Digital audio company Soundtrap has made the most of lockdown by learning from customers how they use Soundtrap’s systems to improve teaching online

Digital audio company Soundtrap for Education has made the most of lockdown by learning from customers how they use Soundtrap’s systems to improve teaching online.

Music teachers from across New York have been feeding the company their experiences of using Soundtrap through the lockdown to keep their students engaged. The range of responses creates an interesting picture of the differences between schools in different neighbourhoods.

Students at schools in poorer areas are often unable to buy their own instruments so have been without the ability to practice for many months.

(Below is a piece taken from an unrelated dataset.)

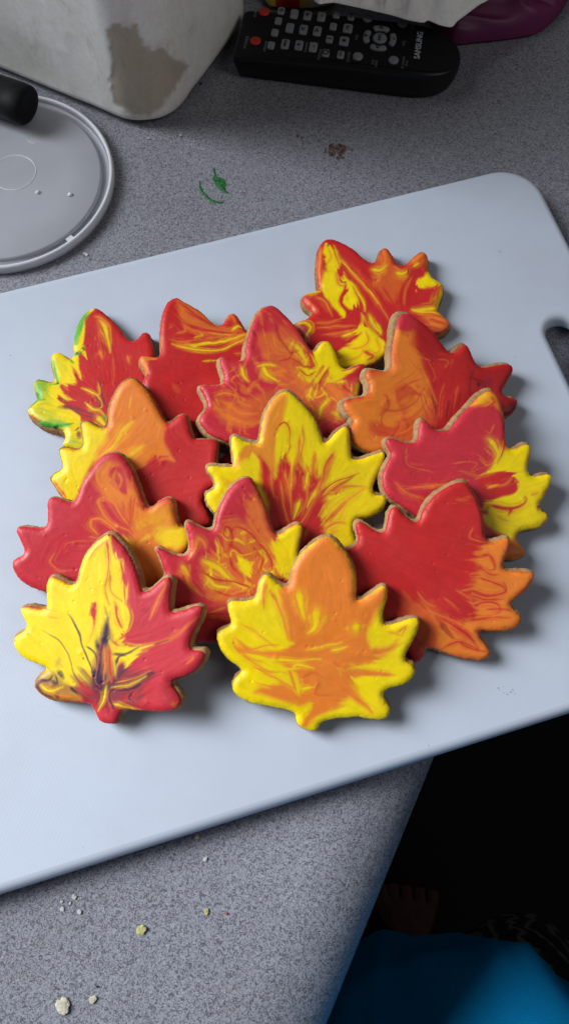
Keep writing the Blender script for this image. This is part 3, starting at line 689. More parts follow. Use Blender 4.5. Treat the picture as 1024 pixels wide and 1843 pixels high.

But the free software licences for educators on Soundtrap systems allows teachers to give their students tuition online in digital instruments, multi-track recording and audio production.

Aaron Bazzell, a high school music teacher at the Brooklyn Institute for Liberal Arts, used Soundtrap’s free licences to develop a film scoring unit and a music production unit to broaden his students’ musical skillset.

‘Many students utilise their music classes as their means of expression,’ he says. ‘It’s important that they continue to have this outlet in these trying times.’

Other teachers are using the system to teach arranging by providing a cappella vocal tracks for their students to create multi-tracked arrangements around.

Kelley Cuevas at Wagner Middle School used the first recordings her class had made, uploading them to a shared project for the students to align and edit. She then took the same excerpt from a recording made a few years later and showed them how they had evolved as musicians.

‘The project came about from an idea a student had when back in the physical school building,’ she says. ‘In addition to our 8th grade digital projects, some of our students have enjoyed exploring and taking on their own creative projects just for fun, which has been great to see.’

For school bands who haven’t been able to play in the same space for most of the year, Soundtrap collaboration has given them a sense of togetherness, according to Stuyvesant High School music teacher Dr Gregor Winkel. ‘Instrument section leaders are recording and synchronising their parts with their section members,’ he says. ‘Student monitors are eventually synchronising and combining the elements from different sections. It requires well-thought-out and thorough logistics that the students follow. So far, I have done this with bands of about one hundred students.’

‘The greatest difficulty of distance learning is revamping an engaging and integrated curriculum for all learners of different cognitive levels,’ adds Bayside High School music teacher John Curcio. ‘Soundtrap has helped me give musically enriching exercises to students at a wide range of levels in the general music environment.’